Courtesy of the Franklin D. Roosevelt Presidential Library and Museum

Last month, the White House released the first report on the Status of Women since Eleanor Roosevelt chaired the Presidential Commission on the Status of Women (PCSW) under President Kennedy. Really? There’s been no report on this since the ‘60’s?

This made me want to learn more. Do these commissions actually do anything? I was fascinated to learn that PCSW members didn’t think it was enough. The government was not enforcing the 1964 Civil Rights Act or the Equal Employment Opportunity Commission’s sex non-discrimination laws. And the commission wasn’t going to change that.

To deal with their government’s indifference or hostility, PCSW and others formed the National Organization of Women. NOW, pun intended, activists could openly rally public support for women’s equality and the end of racial discrimination.

This got me thinking about what led me to the violence against women movement? I had no plan of action. No neon sign telling me to volunteer for a battered women’s crisis line. My past feels more like a mosaic—hard to single out one piece without stepping back and seeing the whole pattern.

Part of my mosaic was formed in the 1980’s. I was a bank secretary in Washington DC on K Street; we secretaries were called “K Street cuties.” I was sitting in the lunchroom one day reading Susan Schechter’s book, Women and Male Violence.

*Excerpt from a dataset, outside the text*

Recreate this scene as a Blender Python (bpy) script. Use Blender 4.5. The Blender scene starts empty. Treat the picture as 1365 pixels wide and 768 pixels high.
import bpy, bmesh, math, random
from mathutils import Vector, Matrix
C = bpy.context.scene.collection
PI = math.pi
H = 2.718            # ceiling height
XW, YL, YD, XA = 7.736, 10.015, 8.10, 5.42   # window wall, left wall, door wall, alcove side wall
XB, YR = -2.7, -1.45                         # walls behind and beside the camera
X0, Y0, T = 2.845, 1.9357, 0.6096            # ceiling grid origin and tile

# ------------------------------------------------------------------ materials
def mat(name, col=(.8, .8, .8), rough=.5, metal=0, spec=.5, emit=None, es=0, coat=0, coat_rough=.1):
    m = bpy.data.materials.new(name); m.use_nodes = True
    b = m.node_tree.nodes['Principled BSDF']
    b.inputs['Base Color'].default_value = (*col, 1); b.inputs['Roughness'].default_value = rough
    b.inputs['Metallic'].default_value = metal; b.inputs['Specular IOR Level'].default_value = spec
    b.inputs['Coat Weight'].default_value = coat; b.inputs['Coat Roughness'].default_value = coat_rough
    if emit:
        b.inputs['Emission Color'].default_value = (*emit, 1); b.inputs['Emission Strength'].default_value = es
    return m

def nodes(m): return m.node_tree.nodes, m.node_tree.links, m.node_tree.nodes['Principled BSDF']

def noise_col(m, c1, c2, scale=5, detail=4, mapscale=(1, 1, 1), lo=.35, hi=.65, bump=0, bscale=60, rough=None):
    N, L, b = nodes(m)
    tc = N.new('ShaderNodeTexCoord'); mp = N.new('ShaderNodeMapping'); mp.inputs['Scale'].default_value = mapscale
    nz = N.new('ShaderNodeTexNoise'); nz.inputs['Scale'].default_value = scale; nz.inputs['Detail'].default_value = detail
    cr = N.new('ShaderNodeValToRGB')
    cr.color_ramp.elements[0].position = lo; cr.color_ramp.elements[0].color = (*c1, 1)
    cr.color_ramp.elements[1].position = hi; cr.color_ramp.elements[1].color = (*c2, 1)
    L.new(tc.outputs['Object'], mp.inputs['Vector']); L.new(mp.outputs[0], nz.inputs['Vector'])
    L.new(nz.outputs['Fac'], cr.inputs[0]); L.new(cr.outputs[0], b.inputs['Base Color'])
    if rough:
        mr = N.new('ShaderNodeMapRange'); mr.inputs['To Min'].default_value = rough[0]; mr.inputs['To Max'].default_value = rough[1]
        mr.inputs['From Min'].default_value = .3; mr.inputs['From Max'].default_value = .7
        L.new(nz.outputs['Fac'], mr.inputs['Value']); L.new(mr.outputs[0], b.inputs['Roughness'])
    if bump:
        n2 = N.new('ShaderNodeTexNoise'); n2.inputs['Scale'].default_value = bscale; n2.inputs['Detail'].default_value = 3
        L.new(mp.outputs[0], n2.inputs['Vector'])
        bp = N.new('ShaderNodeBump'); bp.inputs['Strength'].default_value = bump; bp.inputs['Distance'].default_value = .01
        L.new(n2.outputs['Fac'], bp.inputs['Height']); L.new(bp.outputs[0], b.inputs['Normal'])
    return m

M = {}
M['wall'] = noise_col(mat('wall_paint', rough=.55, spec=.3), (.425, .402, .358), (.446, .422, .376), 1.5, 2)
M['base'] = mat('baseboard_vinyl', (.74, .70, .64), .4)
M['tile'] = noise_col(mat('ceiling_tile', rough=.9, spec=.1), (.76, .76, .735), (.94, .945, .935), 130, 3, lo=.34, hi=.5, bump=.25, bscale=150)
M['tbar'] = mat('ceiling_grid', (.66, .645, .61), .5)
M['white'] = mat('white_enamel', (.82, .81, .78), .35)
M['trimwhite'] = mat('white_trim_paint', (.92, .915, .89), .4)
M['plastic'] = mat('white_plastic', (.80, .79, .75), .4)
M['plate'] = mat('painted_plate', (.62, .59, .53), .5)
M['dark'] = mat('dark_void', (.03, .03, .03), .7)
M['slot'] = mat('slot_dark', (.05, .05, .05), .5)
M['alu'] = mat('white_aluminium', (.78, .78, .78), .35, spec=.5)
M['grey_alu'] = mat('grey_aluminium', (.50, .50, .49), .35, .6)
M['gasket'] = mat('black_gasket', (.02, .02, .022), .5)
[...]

One of the executives, a woman, came up and lectured, “You know women who are abused ask for it.” I looked at her thinking, I can’t believe she just said that and—not knowing how to respond —I said nothing.

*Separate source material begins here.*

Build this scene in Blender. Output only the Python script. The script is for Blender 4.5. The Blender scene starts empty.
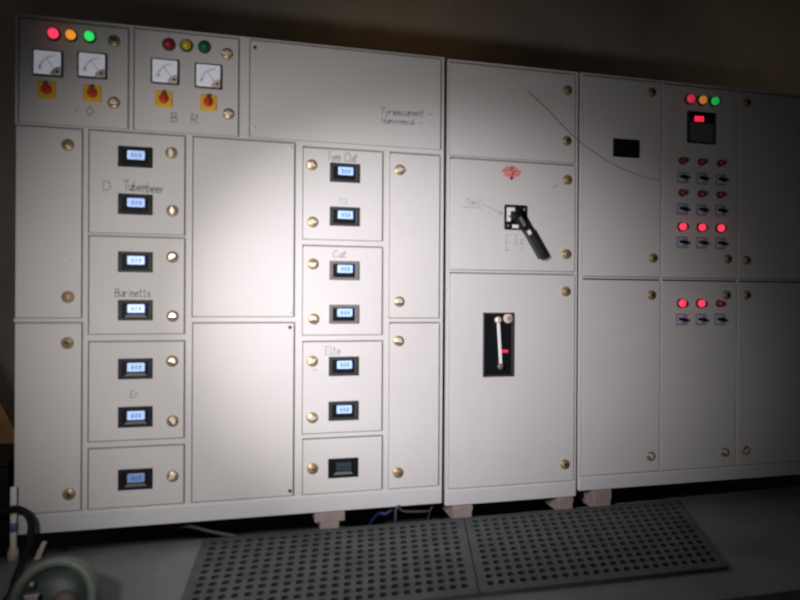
import bpy, bmesh, math, random
from mathutils import Matrix, Vector
random.seed(7)
sc = bpy.context.scene
C = sc.collection
PI = math.pi

# ------------------------------------------------------------------ materials
def mat(name, col, rough=.5, metal=0, emit=0, ecol=None, bump=0, bscale=300, var=0, vscale=6, coat=0, spec=.5):
    m = bpy.data.materials.new(name); m.use_nodes = True
    nt = m.node_tree; b = nt.nodes['Principled BSDF']
    b.inputs['Base Color'].default_value = (*col, 1)
    b.inputs['Roughness'].default_value = rough
    b.inputs['Metallic'].default_value = metal
    b.inputs['Specular IOR Level'].default_value = spec
    b.inputs['Coat Weight'].default_value = coat
    if emit:
        b.inputs['Emission Color'].default_value = (*(ecol or col), 1)
        b.inputs['Emission Strength'].default_value = emit
    tc = nt.nodes.new('ShaderNodeTexCoord')
    if bump:
        n = nt.nodes.new('ShaderNodeTexNoise'); n.inputs['Scale'].default_value = bscale
        n.inputs['Detail'].default_value = 3
        bp = nt.nodes.new('ShaderNodeBump'); bp.inputs['Strength'].default_value = bump
        bp.inputs['Distance'].default_value = .002
        nt.links.new(tc.outputs['Object'], n.inputs['Vector'])
        nt.links.new(n.outputs['Fac'], bp.inputs['Height'])
        nt.links.new(bp.outputs['Normal'], b.inputs['Normal'])
    if var:
        n = nt.nodes.new('ShaderNodeTexNoise'); n.inputs['Scale'].default_value = vscale
        n.inputs['Detail'].default_value = 6; n.inputs['Roughness'].default_value = .65
        r = nt.nodes.new('ShaderNodeValToRGB')
        r.color_ramp.elements[0].position = .3; r.color_ramp.elements[1].position = .7
        r.color_ramp.elements[0].color = (*[c*(1-var) for c in col], 1)
        r.color_ramp.elements[1].color = (*[min(1, c*(1+var)) for c in col], 1)
        nt.links.new(tc.outputs['Object'], n.inputs['Vector'])
        nt.links.new(n.outputs['Fac'], r.inputs['Fac'])
        nt.links.new(r.outputs['Color'], b.inputs['Base Color'])
    return m

M = {
 'paint': mat('light_grey_powder_coat', (.66,.632,.63), .68, spec=.3, bump=.12, bscale=260, var=.03, vscale=3.5),
 'gasket_shade': mat('shaded_gap_gasket', (.31,.29,.29), .8),  # door gap backing, the gap's shade is put into its grey
 'gasket_dark_shade': mat('dark_shaded_gap_gasket', (.05,.05,.052), .85),  # darker copy for the right cabinet, deeper gap shade in the colour
 'shade_dark_body': mat('shade_dark_side', (.07,.067,.065), .7, spec=.2),  # body sides coloured dark, shade between the cabinets put into the colour
 'brass': mat('brass', (.46,.34,.19), .40, metal=.45),
 'nickel': mat('bright_latch', (.92,.82,.70), .36, metal=.35),
 'slot': mat('dark_slot', (.05,.035,.02), .6),
 'blackp': mat('black_plastic', (.005,.006,.009), .5, spec=.25),
 'blackm': mat('black_matt', (.004,.005,.007), .6, spec=.2),
 'greyp': mat('grey_plastic', (.17,.155,.165), .5),
 'midp': mat('charcoal_plastic', (.035,.035,.042), .45),
 'meter': mat('glow_meter_face', (.70,.70,.76), .35, coat=.3, emit=.21, ecol=(.86,.86,1)),  # emission added so the dial face looks brighter than the panel
 'ink': mat('ink', (.16,.16,.20), .6),
 'pencil': mat('marker_grey', (.38,.35,.38), .8),
 'pencil2': mat('marker_faint', (.50,.475,.50), .8),
 'bluepen': mat('marker_blue', (.36,.37,.50), .8),
 'redmark': mat('red_paint_mark', (.85,.24,.20), .7),
 'redspot': mat('red_spot', (.45,.06,.04), .5),
 'yellow': mat('yellow_plate', (.85,.50,.03), .5),
 'redknob': mat('red_knob', (.62,.06,.02), .4),
 'led_red': mat('lit_red_lens', (.8,.03,.08), .3, emit=1.0, ecol=(1,.045,.11)),
 'led_amber': mat('lit_amber_lens', (.8,.4,.03), .3, emit=.75, ecol=(1,.34,.03)),
 'led_green': mat('lit_green_lens', (.03,.7,.15), .3, emit=.75, ecol=(.03,.95,.16)),
 'led_red2': mat('dim_lit_red_lens', (.7,.03,.08), .3, emit=.42, ecol=(1,.05,.12)),
 'led_amber2': mat('dim_lit_amber_lens', (.7,.35,.03), .3, emit=.36, ecol=(1,.36,.06)),
 'led_green2': mat('dim_lit_green_lens', (.03,.6,.15), .3, emit=.36, ecol=(.02,.8,.12)),
 'led_red3': mat('bright_red_lens', (.8,.03,.08), .3, emit=.75, ecol=(1,.05,.12)),
 'off_red': mat('unlit_red_lens', (.42,.02,.04), .25),
 'off_yellow': mat('unlit_yellow_lens', (.70,.50,.03), .25),
 'off_green': mat('unlit_green_lens', (.01,.17,.06), .25),
 'lcd': mat('lit_display', (.3,.45,.75), .3, emit=.62, ecol=(.48,.64,1)),
 'lcd_dim': mat('dim_display', (.2,.3,.5), .3, emit=.14, ecol=(.3,.5,1)),
 'lcd_off': mat('unlit_display', (.04,.06,.08), .3),
 'digit': mat('display_digits', (.02,.09,.42), .5, emit=.10, ecol=(.02,.16,.9)),
 'digit_off': mat('unlit_digits', (.02,.03,.05), .5),
 'ledge': mat('grey_ledge', (.16,.145,.14), .6),
 'switchp': mat('switch_plate', (.50,.52,.66), .45),
 'switchb': mat('switch_plate_rim', (.17,.19,.27), .5),
 'plinth': mat('plinth_paint', (.66,.65,.68), .42, bump=.1, var=.04, vscale=4),
 'channel': mat('primer_steel', (.32,.25,.24), .7, bump=.3, bscale=60, var=.2, vscale=12),
 'white': mat('white_plastic', (.93,.90,.88), .3, coat=.5),
 'blue': mat('blue_band', (.12,.20,.42), .4),
 'stonep': mat('pink_chalk', (.70,.55,.50), .8, bump=.4, bscale=60),
 'cable': mat('black_rubber_cable', (.007,.008,.012), .6, spec=.2),
 'bluecable': mat('blue_cable', (.010,.016,.07), .6),
 'greycable': mat('grey_cable', (.075,.072,.07), .7),
 'hair': mat('thin_brown_wire', (.16,.125,.105), .6),
 'wood': mat('orange_brown_wood', (.26,.125,.045), .7, var=.3, vscale=10),
 'tub': mat('grey_green_enamel', (.125,.145,.122), .55, var=.15, vscale=9),
 'tubin': mat('dark_grey_green', (.045,.06,.058), .5, var=.3, vscale=14),
 'tubbrown': mat('brown_hub', (.12,.10,.08), .6),
 'tag': mat('pinkish_tag', (.42,.30,.32), .6),
 'chrome': mat('bright_bolt', (.8,.8,.78), .25, metal=.6),
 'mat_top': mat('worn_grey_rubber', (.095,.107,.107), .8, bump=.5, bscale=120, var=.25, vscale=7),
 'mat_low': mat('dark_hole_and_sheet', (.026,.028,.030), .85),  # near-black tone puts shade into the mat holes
}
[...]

At the same bank, the chief executive used to slide his hand down the backs of secretaries, and pop our bra straps—which again left me speechless. My own silence bothered me, and I began asking myself, “How do I want to spend my work day?” A dramatic shift in my career path soon followed.

Not everyone is going to form the next NOW or become a domestic violence advocate. You don’t have to. You can change the fabric of your community or your own life in small ways. What gives us the little push to move towards something meaningful and take action? Believing you matter may be radical enough.